DIRECTIONS: Transcribe the material below exactly as it appears.

GIVEN MATERIAL:
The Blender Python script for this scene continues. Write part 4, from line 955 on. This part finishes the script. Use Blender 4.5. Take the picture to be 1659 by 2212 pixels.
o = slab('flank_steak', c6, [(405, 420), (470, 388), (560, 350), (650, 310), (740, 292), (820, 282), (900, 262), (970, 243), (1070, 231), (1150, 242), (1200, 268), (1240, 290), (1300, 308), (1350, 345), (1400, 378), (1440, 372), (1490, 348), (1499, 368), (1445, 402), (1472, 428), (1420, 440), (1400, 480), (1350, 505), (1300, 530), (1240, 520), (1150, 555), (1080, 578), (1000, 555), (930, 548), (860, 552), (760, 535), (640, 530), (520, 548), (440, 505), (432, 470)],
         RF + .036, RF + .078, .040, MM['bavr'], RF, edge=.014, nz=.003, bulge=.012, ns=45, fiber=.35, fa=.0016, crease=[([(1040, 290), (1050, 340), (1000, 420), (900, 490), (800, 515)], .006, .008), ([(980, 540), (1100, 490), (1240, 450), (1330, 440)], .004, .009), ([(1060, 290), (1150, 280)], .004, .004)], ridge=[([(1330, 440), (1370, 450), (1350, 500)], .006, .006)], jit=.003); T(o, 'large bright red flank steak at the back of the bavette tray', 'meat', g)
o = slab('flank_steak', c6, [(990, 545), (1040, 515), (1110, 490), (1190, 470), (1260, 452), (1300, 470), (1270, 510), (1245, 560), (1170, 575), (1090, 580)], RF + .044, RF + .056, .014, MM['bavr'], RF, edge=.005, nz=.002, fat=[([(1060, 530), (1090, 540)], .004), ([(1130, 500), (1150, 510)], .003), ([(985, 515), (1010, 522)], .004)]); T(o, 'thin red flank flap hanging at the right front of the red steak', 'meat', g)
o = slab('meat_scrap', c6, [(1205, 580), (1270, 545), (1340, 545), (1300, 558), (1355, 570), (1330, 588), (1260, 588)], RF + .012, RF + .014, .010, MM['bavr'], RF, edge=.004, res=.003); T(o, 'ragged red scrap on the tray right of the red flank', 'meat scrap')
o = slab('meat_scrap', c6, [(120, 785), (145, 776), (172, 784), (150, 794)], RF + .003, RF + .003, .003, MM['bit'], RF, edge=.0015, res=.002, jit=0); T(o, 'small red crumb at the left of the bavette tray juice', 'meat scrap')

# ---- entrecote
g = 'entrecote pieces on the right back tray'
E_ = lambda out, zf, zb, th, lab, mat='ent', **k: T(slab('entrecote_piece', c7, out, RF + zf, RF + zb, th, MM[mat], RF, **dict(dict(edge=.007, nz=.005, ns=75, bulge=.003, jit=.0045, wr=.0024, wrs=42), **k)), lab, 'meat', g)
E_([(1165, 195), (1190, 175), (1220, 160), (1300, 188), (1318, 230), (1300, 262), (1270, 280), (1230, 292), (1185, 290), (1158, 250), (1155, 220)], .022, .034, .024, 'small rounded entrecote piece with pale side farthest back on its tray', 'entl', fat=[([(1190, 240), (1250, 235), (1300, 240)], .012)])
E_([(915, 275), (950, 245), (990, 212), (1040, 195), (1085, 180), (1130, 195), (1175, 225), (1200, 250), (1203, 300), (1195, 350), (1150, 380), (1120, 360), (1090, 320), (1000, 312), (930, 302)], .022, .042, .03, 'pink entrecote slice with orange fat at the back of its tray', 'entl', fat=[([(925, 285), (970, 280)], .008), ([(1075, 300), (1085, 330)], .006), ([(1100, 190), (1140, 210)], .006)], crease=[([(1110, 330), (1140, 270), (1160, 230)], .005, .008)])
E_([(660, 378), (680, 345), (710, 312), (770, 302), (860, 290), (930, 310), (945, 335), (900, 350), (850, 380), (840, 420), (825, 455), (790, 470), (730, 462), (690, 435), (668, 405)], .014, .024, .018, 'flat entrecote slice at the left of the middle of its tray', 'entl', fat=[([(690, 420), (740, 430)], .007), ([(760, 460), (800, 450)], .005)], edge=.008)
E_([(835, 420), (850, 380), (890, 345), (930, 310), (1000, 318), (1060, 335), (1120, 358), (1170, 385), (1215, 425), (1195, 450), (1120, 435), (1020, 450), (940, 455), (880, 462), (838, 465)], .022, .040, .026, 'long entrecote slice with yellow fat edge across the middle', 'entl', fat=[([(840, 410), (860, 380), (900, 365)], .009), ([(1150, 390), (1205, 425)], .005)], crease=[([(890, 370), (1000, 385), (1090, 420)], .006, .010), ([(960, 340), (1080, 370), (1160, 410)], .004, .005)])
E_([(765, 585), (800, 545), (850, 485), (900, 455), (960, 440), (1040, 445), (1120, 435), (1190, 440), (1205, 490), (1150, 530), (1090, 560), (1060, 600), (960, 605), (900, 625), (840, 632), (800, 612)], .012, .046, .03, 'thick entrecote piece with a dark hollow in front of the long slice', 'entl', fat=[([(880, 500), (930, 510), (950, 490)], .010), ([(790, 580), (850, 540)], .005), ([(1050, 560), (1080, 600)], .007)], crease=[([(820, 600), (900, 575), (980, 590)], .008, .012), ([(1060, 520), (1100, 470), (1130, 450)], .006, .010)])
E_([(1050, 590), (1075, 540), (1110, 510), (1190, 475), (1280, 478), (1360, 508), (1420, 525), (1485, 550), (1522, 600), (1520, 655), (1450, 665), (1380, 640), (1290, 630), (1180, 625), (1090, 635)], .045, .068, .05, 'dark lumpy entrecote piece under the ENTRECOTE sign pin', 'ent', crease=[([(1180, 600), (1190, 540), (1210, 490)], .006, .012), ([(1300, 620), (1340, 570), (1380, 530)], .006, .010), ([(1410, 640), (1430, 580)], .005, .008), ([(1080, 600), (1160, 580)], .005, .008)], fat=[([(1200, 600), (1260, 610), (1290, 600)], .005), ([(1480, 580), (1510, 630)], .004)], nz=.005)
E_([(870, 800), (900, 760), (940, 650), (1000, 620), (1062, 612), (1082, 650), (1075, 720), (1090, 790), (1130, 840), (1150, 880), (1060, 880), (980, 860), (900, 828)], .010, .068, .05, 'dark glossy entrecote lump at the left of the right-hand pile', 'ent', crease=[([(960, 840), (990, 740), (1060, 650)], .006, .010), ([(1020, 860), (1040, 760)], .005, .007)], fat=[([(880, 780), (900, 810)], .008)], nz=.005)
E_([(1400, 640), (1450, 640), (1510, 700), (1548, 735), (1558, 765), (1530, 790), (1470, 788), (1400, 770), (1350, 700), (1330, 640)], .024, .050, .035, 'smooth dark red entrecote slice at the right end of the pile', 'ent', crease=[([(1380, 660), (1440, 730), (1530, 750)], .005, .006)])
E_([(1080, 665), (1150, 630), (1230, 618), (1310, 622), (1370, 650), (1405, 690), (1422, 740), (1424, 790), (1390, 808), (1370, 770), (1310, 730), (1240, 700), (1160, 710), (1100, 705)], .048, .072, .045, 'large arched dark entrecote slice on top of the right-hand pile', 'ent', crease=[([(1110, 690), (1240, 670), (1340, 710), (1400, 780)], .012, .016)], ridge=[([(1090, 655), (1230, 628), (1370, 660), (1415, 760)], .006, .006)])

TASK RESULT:
The Blender Python script for this scene continues. Write part 4, from line 955 on. This part finishes the script. Use Blender 4.5. Take the picture to be 1659 by 2212 pixels.
o = slab('flank_steak', c6, [(405, 420), (470, 388), (560, 350), (650, 310), (740, 292), (820, 282), (900, 262), (970, 243), (1070, 231), (1150, 242), (1200, 268), (1240, 290), (1300, 308), (1350, 345), (1400, 378), (1440, 372), (1490, 348), (1499, 368), (1445, 402), (1472, 428), (1420, 440), (1400, 480), (1350, 505), (1300, 530), (1240, 520), (1150, 555), (1080, 578), (1000, 555), (930, 548), (860, 552), (760, 535), (640, 530), (520, 548), (440, 505), (432, 470)],
         RF + .036, RF + .078, .040, MM['bavr'], RF, edge=.014, nz=.003, bulge=.012, ns=45, fiber=.35, fa=.0016, crease=[([(1040, 290), (1050, 340), (1000, 420), (900, 490), (800, 515)], .006, .008), ([(980, 540), (1100, 490), (1240, 450), (1330, 440)], .004, .009), ([(1060, 290), (1150, 280)], .004, .004)], ridge=[([(1330, 440), (1370, 450), (1350, 500)], .006, .006)], jit=.003); T(o, 'large bright red flank steak at the back of the bavette tray', 'meat', g)
o = slab('flank_steak', c6, [(990, 545), (1040, 515), (1110, 490), (1190, 470), (1260, 452), (1300, 470), (1270, 510), (1245, 560), (1170, 575), (1090, 580)], RF + .044, RF + .056, .014, MM['bavr'], RF, edge=.005, nz=.002, fat=[([(1060, 530), (1090, 540)], .004), ([(1130, 500), (1150, 510)], .003), ([(985, 515), (1010, 522)], .004)]); T(o, 'thin red flank flap hanging at the right front of the red steak', 'meat', g)
o = slab('meat_scrap', c6, [(1205, 580), (1270, 545), (1340, 545), (1300, 558), (1355, 570), (1330, 588), (1260, 588)], RF + .012, RF + .014, .010, MM['bavr'], RF, edge=.004, res=.003); T(o, 'ragged red scrap on the tray right of the red flank', 'meat scrap')
o = slab('meat_scrap', c6, [(120, 785), (145, 776), (172, 784), (150, 794)], RF + .003, RF + .003, .003, MM['bit'], RF, edge=.0015, res=.002, jit=0); T(o, 'small red crumb at the left of the bavette tray juice', 'meat scrap')

# ---- entrecote
g = 'entrecote pieces on the right back tray'
E_ = lambda out, zf, zb, th, lab, mat='ent', **k: T(slab('entrecote_piece', c7, out, RF + zf, RF + zb, th, MM[mat], RF, **dict(dict(edge=.007, nz=.005, ns=75, bulge=.003, jit=.0045, wr=.0024, wrs=42), **k)), lab, 'meat', g)
E_([(1165, 195), (1190, 175), (1220, 160), (1300, 188), (1318, 230), (1300, 262), (1270, 280), (1230, 292), (1185, 290), (1158, 250), (1155, 220)], .022, .034, .024, 'small rounded entrecote piece with pale side farthest back on its tray', 'entl', fat=[([(1190, 240), (1250, 235), (1300, 240)], .012)])
E_([(915, 275), (950, 245), (990, 212), (1040, 195), (1085, 180), (1130, 195), (1175, 225), (1200, 250), (1203, 300), (1195, 350), (1150, 380), (1120, 360), (1090, 320), (1000, 312), (930, 302)], .022, .042, .03, 'pink entrecote slice with orange fat at the back of its tray', 'entl', fat=[([(925, 285), (970, 280)], .008), ([(1075, 300), (1085, 330)], .006), ([(1100, 190), (1140, 210)], .006)], crease=[([(1110, 330), (1140, 270), (1160, 230)], .005, .008)])
E_([(660, 378), (680, 345), (710, 312), (770, 302), (860, 290), (930, 310), (945, 335), (900, 350), (850, 380), (840, 420), (825, 455), (790, 470), (730, 462), (690, 435), (668, 405)], .014, .024, .018, 'flat entrecote slice at the left of the middle of its tray', 'entl', fat=[([(690, 420), (740, 430)], .007), ([(760, 460), (800, 450)], .005)], edge=.008)
E_([(835, 420), (850, 380), (890, 345), (930, 310), (1000, 318), (1060, 335), (1120, 358), (1170, 385), (1215, 425), (1195, 450), (1120, 435), (1020, 450), (940, 455), (880, 462), (838, 465)], .022, .040, .026, 'long entrecote slice with yellow fat edge across the middle', 'entl', fat=[([(840, 410), (860, 380), (900, 365)], .009), ([(1150, 390), (1205, 425)], .005)], crease=[([(890, 370), (1000, 385), (1090, 420)], .006, .010), ([(960, 340), (1080, 370), (1160, 410)], .004, .005)])
E_([(765, 585), (800, 545), (850, 485), (900, 455), (960, 440), (1040, 445), (1120, 435), (1190, 440), (1205, 490), (1150, 530), (1090, 560), (1060, 600), (960, 605), (900, 625), (840, 632), (800, 612)], .012, .046, .03, 'thick entrecote piece with a dark hollow in front of the long slice', 'entl', fat=[([(880, 500), (930, 510), (950, 490)], .010), ([(790, 580), (850, 540)], .005), ([(1050, 560), (1080, 600)], .007)], crease=[([(820, 600), (900, 575), (980, 590)], .008, .012), ([(1060, 520), (1100, 470), (1130, 450)], .006, .010)])
E_([(1050, 590), (1075, 540), (1110, 510), (1190, 475), (1280, 478), (1360, 508), (1420, 525), (1485, 550), (1522, 600), (1520, 655), (1450, 665), (1380, 640), (1290, 630), (1180, 625), (1090, 635)], .045, .068, .05, 'dark lumpy entrecote piece under the ENTRECOTE sign pin', 'ent', crease=[([(1180, 600), (1190, 540), (1210, 490)], .006, .012), ([(1300, 620), (1340, 570), (1380, 530)], .006, .010), ([(1410, 640), (1430, 580)], .005, .008), ([(1080, 600), (1160, 580)], .005, .008)], fat=[([(1200, 600), (1260, 610), (1290, 600)], .005), ([(1480, 580), (1510, 630)], .004)], nz=.005)
E_([(870, 800), (900, 760), (940, 650), (1000, 620), (1062, 612), (1082, 650), (1075, 720), (1090, 790), (1130, 840), (1150, 880), (1060, 880), (980, 860), (900, 828)], .010, .068, .05, 'dark glossy entrecote lump at the left of the right-hand pile', 'ent', crease=[([(960, 840), (990, 740), (1060, 650)], .006, .010), ([(1020, 860), (1040, 760)], .005, .007)], fat=[([(880, 780), (900, 810)], .008)], nz=.005)
E_([(1400, 640), (1450, 640), (1510, 700), (1548, 735), (1558, 765), (1530, 790), (1470, 788), (1400, 770), (1350, 700), (1330, 640)], .024, .050, .035, 'smooth dark red entrecote slice at the right end of the pile', 'ent', crease=[([(1380, 660), (1440, 730), (1530, 750)], .005, .006)])
E_([(1080, 665), (1150, 630), (1230, 618), (1310, 622), (1370, 650), (1405, 690), (1422, 740), (1424, 790), (1390, 808), (1370, 770), (1310, 730), (1240, 700), (1160, 710), (1100, 705)], .048, .072, .045, 'large arched dark entrecote slice on top of the right-hand pile', 'ent', crease=[([(1110, 690), (1240, 670), (1340, 710), (1400, 780)], .012, .016)], ridge=[([(1090, 655), (1230, 628), (1370, 660), (1415, 760)], .006, .006)])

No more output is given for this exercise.